James "Jim" C. Webb, a transportation engineer and lifelong, one-man recruiting and public relations advocate for ASCE, has died. He was 87.

A Louisiana native, Webb, P.E., L.S., M.ASCE, served as branch president, section president, chair of the former District 14, and as a member of the national ASCE Board of Direction. He prepared successful proposal applications for two Outstanding Civil Engineering Achievement award-winners featuring Louisiana projects: the LOOP project in 1982, and the Luling-Destrehan (Hale Boggs) Mississippi River Bridge nomination in 1984. These awards brought international acclaim to Louisiana.

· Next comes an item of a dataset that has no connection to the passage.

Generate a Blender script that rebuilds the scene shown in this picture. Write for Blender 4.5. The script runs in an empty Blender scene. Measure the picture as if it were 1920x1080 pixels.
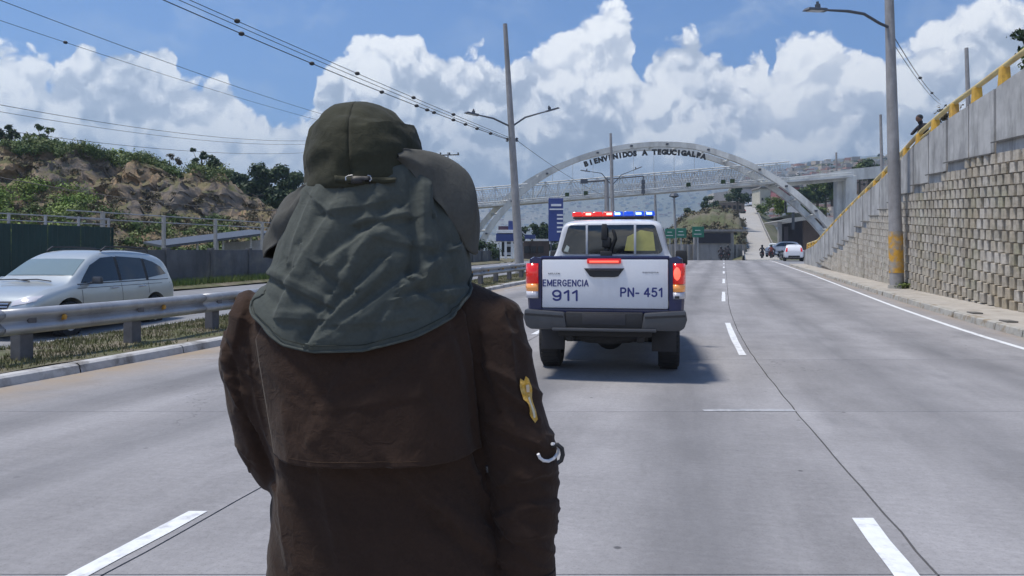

Over the course of his career and lifetime, Webb advised and encouraged many young civil engineers to both join and become active in ASCE.

Extraordinarily, he was five times retired from the various firms for whom he worked.

Webb began working in New Orleans for the Louisiana Department of Transportation Development as chief of the flood control section; he later transferred with the state agency to Baton Rouge, where he worked on the Louisiana Offshore Oil Port. In time he became director of the public works department in Baton Rouge before heading back to New Orleans to work with the streets department.

He then went to Construction Testing & Engineering Inc. and Meyer, Meyer, LaCroix & Hixson Inc., where he worked utility relocation for the widening of the Huey P. Long Bridge in New Orleans and the John James Audubon Bridge connecting New Roads and St. Francisville.

A resident of Baton Rouge, Webb was born in Westlake, Louisiana. He graduated from Southwestern Louisiana Industrial Institute in 1962 with a degree in civil engineering. He married his college sweetheart, Jerrie Phillips, in 1959.

He was a loving husband and father and enjoyed traveling and outdoor activities, including camping and sailing. His children and grandchildren remember him as an avid golfer and jack-of-all-trades.